UK gov plans to build new gas-fired power plants

  • Market: Electricity, Emissions, Hydrogen, Natural gas
  • 12/03/24

The UK government plans to build new gas-fired power plants, as well as to extend the life of some "ageing unabated gas assets" where safe to do so, to ensure flexible power generation capacity, energy minister Claire Coutinho said today.

Coutinho, speaking at the Chatham House Energy Transitions conference today, insisted that the approach was "not at odds with [the UK's] world leading net zero commitments". The government will expect all new gas power plants to be "net zero ready" — meaning plants which are "ready to connect to carbon capture technology" or that could switch to burn hydrogen instead of gas. "Britain is the poster child for net zero", Coutinho added.
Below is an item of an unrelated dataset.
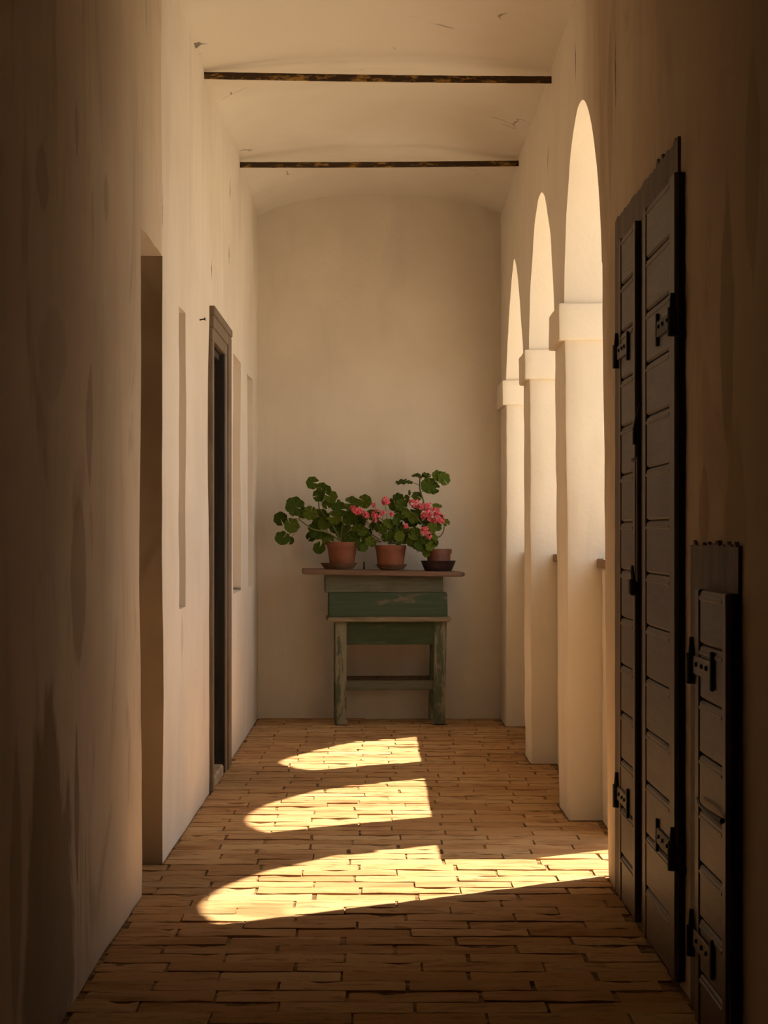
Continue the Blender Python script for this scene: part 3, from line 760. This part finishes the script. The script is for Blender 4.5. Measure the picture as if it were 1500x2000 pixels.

"We know that with around 15GW of gas due to come off the system in the coming years, we will need a minimum of 5GW of new power to remain secure. That might mean refurbishing existing power stations, but will also mean new unabated gas power stations until the clean technology is ready", Coutinho said.

Shadow energy security minister, from opposition party Labour, Alan Whitehead, speaking at the same conference, questioned the "numbers… behind the announcement".

"Is anyone going to invest in a brand new power station if it's going to play a role of 5-6pc operational capacity as a backup to a system?" he said today.

The share of renewable energy in the UK power grid will increase "in the years ahead", but is not "failsafe", and "flexible power generation is needed", the government said. Gas made up 31.5pc of the UK's power generation mix over the year to 11 March, while wind power accounted for 29.7pc over the same timeframe, data from electricity system operator National Grid ESO show. The UK's last remaining coal-fired power plant will be switched off in October.

The UK government today launched its second consultation on the review of electricity market arrangements (REMA), seeking views on a "narrowed range of options" for the power market. These include "broadening existing laws requiring new gas plants to be built net-zero ready" and able to convert to lower-carbon options. And gas power plants would "run less frequently as the UK continues to roll out other low carbon technologies", the government said. The REMA consultation closes on 7 May.

"The need for continued unabated gas generation into the 2030s as a back-up to ensure energy security and reduce costs has been recognised by the Climate Change Committee (CCC)", the government said today.

"Policy needs to signal that there is no long-term role for unabated gas… in a decarbonised electricity system", the independent advisory CCC found in its June 2023 progress report to UK parliament. It called in that report for the government to clarify "any minimal residual role unabated gas is expected to play by 2035", which it defined as "up to around 2pc of annual electricity production".

The UK has a legally-binding target to reach net zero emissions by 2050, while the UK government pledged in October 2021 to decarbonise the country's electricity system by 2035. And the G7 group of countries separately committed in May 2022 to reach "predominantly decarbonised" power systems by 2035.

Labour has committed to a zero-carbon power grid by 2030, if it wins the next general election, which is likely to take place this year.